-- Start --

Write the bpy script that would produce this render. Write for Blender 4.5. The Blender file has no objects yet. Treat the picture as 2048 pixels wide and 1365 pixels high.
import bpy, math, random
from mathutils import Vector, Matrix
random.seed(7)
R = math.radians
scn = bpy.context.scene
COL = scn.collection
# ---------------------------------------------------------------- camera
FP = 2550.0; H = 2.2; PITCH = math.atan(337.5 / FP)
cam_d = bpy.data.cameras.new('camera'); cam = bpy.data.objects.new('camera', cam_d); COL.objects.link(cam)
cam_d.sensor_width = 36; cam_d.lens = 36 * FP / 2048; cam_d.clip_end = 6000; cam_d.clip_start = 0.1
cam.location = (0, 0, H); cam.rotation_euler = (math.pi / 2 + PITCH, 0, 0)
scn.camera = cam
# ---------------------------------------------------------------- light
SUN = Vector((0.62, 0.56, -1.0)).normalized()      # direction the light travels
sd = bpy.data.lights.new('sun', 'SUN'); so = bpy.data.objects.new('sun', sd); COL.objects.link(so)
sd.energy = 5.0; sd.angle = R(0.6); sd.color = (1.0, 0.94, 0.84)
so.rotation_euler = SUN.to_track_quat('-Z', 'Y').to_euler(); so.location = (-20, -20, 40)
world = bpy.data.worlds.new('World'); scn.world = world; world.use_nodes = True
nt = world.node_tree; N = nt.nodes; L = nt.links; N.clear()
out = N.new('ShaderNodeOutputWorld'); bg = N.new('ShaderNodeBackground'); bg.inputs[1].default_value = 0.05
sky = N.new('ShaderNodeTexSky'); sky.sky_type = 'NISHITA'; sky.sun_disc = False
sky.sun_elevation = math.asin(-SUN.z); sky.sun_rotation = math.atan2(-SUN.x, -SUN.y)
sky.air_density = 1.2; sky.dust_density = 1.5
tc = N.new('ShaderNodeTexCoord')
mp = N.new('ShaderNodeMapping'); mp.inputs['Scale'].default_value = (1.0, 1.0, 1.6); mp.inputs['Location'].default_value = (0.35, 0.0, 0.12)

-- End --

### Task
Copy the material above, line for line.

### Final answer
Write the bpy script that would produce this render. Write for Blender 4.5. The Blender file has no objects yet. Treat the picture as 2048 pixels wide and 1365 pixels high.
import bpy, math, random
from mathutils import Vector, Matrix
random.seed(7)
R = math.radians
scn = bpy.context.scene
COL = scn.collection
# ---------------------------------------------------------------- camera
FP = 2550.0; H = 2.2; PITCH = math.atan(337.5 / FP)
cam_d = bpy.data.cameras.new('camera'); cam = bpy.data.objects.new('camera', cam_d); COL.objects.link(cam)
cam_d.sensor_width = 36; cam_d.lens = 36 * FP / 2048; cam_d.clip_end = 6000; cam_d.clip_start = 0.1
cam.location = (0, 0, H); cam.rotation_euler = (math.pi / 2 + PITCH, 0, 0)
scn.camera = cam
# ---------------------------------------------------------------- light
SUN = Vector((0.62, 0.56, -1.0)).normalized()      # direction the light travels
sd = bpy.data.lights.new('sun', 'SUN'); so = bpy.data.objects.new('sun', sd); COL.objects.link(so)
sd.energy = 5.0; sd.angle = R(0.6); sd.color = (1.0, 0.94, 0.84)
so.rotation_euler = SUN.to_track_quat('-Z', 'Y').to_euler(); so.location = (-20, -20, 40)
world = bpy.data.worlds.new('World'); scn.world = world; world.use_nodes = True
nt = world.node_tree; N = nt.nodes; L = nt.links; N.clear()
out = N.new('ShaderNodeOutputWorld'); bg = N.new('ShaderNodeBackground'); bg.inputs[1].default_value = 0.05
sky = N.new('ShaderNodeTexSky'); sky.sky_type = 'NISHITA'; sky.sun_disc = False
sky.sun_elevation = math.asin(-SUN.z); sky.sun_rotation = math.atan2(-SUN.x, -SUN.y)
sky.air_density = 1.2; sky.dust_density = 1.5
tc = N.new('ShaderNodeTexCoord')
mp = N.new('ShaderNodeMapping'); mp.inputs['Scale'].default_value = (1.0, 1.0, 1.6); mp.inputs['Location'].default_value = (0.35, 0.0, 0.12)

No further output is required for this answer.